The Dog Dogma

On Thanksgiving weekend we added a puppy to our home.

I’ve wanted a dog since I was a child. We briefly had one in the home when I was in my late teens but I had to move and he didn’t live very long.

The situation was never “right”. At times in my life it was a real fight, but as with a lot of things I conceded. I wanted it, but i understood the reasons we shouldn’t. I wanted it but I couldn’t argue the point and somewhere along the way I stopped hoping, asking or looking.

Of course, today my life isn’t the same as it was formerly. Still, the main points against getting a dog have always been that I don’t own a home and I am not independently wealthy. These are facts about my life that haven’t changed, but they’re also unlikely to ever change.

So my question then becomes, “if not now, when?”

This is my Dog Dogma.

Many things, as it turns out, come down to this kind of thinking. I have been drowning in regret for a couple of years and a lot of it is over losing time.

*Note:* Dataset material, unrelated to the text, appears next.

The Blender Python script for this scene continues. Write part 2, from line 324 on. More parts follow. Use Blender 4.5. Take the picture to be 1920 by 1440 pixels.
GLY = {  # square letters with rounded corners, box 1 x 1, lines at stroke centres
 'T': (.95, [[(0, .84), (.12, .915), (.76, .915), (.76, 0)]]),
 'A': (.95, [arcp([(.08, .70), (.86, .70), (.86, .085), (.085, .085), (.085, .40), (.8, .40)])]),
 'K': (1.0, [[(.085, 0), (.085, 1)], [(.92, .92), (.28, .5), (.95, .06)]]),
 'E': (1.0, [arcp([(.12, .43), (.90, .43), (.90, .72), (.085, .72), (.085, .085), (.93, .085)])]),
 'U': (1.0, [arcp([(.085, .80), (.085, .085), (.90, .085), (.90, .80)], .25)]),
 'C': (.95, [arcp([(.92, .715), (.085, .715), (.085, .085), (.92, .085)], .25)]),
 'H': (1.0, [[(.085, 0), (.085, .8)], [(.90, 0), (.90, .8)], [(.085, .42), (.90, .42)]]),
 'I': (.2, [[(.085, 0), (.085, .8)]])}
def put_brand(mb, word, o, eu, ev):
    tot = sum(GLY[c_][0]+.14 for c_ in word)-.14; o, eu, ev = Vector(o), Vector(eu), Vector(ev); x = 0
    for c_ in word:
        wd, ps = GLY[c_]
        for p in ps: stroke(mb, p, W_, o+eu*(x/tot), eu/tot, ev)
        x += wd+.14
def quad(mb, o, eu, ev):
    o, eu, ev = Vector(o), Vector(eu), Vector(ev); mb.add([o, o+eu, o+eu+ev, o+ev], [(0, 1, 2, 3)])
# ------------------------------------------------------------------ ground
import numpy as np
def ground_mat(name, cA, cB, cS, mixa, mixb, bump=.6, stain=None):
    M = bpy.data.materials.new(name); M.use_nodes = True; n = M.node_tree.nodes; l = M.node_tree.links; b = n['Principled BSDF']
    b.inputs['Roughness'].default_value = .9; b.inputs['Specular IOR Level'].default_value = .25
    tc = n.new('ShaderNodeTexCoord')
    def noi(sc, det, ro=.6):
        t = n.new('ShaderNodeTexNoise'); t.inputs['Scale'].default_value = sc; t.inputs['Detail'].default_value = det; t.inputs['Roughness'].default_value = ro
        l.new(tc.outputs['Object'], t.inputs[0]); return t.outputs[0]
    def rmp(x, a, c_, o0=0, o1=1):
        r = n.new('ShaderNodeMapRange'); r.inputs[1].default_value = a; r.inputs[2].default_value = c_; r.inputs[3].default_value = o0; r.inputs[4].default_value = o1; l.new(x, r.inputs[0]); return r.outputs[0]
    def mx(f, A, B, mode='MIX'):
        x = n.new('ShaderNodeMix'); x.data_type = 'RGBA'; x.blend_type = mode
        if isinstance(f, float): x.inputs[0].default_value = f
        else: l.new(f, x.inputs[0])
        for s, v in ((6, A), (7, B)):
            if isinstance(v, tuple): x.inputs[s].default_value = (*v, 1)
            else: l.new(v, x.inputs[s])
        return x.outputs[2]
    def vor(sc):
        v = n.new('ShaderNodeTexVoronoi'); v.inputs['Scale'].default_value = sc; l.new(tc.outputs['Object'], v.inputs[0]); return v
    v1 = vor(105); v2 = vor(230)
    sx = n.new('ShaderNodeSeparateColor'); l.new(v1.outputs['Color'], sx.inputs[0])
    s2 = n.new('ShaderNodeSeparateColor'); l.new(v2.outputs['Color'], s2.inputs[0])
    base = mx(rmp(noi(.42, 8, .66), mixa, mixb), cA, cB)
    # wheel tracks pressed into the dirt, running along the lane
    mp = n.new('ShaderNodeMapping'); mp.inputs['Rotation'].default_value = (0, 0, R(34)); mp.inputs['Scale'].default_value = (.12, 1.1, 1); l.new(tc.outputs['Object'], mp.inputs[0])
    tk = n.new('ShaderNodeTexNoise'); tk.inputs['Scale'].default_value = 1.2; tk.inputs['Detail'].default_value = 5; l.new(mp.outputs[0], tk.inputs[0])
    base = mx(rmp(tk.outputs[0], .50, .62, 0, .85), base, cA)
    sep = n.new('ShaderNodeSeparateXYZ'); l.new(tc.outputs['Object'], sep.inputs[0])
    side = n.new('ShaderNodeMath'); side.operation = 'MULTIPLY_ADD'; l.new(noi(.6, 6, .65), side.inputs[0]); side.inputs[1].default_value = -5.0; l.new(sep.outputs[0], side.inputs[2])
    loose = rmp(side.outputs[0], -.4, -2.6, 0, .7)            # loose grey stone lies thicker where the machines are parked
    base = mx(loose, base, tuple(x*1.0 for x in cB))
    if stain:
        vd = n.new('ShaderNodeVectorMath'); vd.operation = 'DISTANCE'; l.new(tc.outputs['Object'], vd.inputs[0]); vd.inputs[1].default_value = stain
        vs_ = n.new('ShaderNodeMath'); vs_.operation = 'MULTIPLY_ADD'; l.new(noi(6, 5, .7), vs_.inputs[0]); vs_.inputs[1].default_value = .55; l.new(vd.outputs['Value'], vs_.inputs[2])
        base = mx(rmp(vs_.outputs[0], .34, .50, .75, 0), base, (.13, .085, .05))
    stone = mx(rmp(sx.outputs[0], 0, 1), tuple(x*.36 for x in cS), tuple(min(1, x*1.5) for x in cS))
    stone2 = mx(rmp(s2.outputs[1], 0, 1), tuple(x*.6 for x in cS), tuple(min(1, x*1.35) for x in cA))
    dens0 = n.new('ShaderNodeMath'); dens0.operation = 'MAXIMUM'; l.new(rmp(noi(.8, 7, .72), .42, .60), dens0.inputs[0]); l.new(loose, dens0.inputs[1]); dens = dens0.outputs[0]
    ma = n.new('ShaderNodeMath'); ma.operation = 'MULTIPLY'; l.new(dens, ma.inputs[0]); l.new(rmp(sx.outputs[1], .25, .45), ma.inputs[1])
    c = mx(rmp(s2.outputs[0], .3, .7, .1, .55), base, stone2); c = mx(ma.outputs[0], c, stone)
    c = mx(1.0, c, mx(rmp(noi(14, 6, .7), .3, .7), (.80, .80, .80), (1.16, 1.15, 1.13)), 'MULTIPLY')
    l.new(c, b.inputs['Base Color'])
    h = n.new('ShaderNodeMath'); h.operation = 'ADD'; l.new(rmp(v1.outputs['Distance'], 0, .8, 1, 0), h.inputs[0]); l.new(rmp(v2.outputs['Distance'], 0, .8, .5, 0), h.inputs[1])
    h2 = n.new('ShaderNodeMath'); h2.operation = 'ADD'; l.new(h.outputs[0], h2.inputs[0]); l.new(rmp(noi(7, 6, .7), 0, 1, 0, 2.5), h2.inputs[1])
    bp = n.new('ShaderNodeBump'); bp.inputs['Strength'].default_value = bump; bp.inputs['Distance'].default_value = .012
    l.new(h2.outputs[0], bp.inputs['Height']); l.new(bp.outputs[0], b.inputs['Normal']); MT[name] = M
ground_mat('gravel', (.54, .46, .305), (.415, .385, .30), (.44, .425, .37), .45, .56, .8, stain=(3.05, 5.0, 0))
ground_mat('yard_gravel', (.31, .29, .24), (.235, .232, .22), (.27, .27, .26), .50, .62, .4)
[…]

I feel like I lost a lot of time before I knew better.

I have to ask myself these days, “what’s stopping me?”

Sometimes there are really good reasons to put something on hold. Sometimes things just don’t make sense for where we are at. Sometimes, though, we let the idea of what someday might look like stop is from doing things now.

I have heard that healing begins when we let go of the idea that the past could have been anything other than it was. I like this idea, though admittedly I’m not there yet.

There are a lot of things I look back on now that seem so clear. I struggle to meet my former self with love or understanding on both ends. Part of me thinks I could have used what I know now  and have manipulated the situation. If I’d have known more I might have found my way to success, understanding and togetherness.

The other part is pissed that I put in so long just to wind up broken anyway. Everything I was afraid of and trying to avoid came true and that’s a tough pill to swallow.

I ask myself what the pros and cons are, how important it is to me and whether the cons are likely to change. Can I live with the consequences? Do I want to live without?

The Buddha says that happiness is a present moment manifestation. There’s nothing for us in the past nor will we find out peace by creating goal posts in our future. Instead, we observe the conditions that exist in the moment we are presently in.

I can do this most of the time these days. Sometimes I get tied up in my head. Sometimes I forget what I’m doing. Sometimes I spend most of my day looking behind me and spinning irrelevant answers to outdated questions no one hears but me. Then I remember that healing isn’t a magic potion but a conscious effort to make a new pathway. I remember that I have tools I can use and that snapping out of it is an action I need to take.

Six months ago, looking at the present moment for my joy was tougher.

Nostalgia is my drug of choice these days. Like cocaine, I have this idea that running through the old times in my brain will somehow make me feel better, though the evidence strongly suggests otherwise.

It’s funny though, up until now I had this very specific timeframe in my mind where things were “good”. This timeframe is one where I was cooking wholesome food from scratch, running a blog and making a name for myself in writing, and raising my first child in a hands on way. I was thin. I had a home. I held this in my mind as the ultimate version I would never come close to being.

But I never examined how I felt inside.

I held this as the goalpost because I managed to look like I could do it. I wasn’t healthy, I was obsessing and disordered. Our home wasn’t happy. I was considering life on my own, even then. I didn’t have it all together at all, I just spent all my energy trying to seem like it and always feeling like I was falling short.

There’s not a single era I look back on today and wish to revisit. Nothing in my past is romanticized, no version back there is better. Today I’m firmly planted in the life I envisioned for myself and my children. We spend our time together, we are there for each other and our home feels safe and comfortable most of the time. When I wake up in the morning and make coffee with my dog, not an ounce of me questions if we’re on the right path.

It hurts to close the page on twenty years. That’s the truth of the matter, no matter how clearly it needed to happen. I am still sad and mad and fearful of being alone, even if my world today is beautiful and simple and bursting with excitement over the smallest of things.

I may always hold a sliver of this inside me- feeling that I failed as much as was failed. I guess that’s what makes us who we are, if we’ll let it. I know that this wound is a gift. To be so profoundly dismantled means an opportunity to rebuild.

It’s about weighing it out. Deciding what we can or want to live with.

I don’t want to hold off on anything just because the conditions aren’t perfect. Perfect is as much a concept as tomorrow is.

No more thinking I have infinite days of maybe.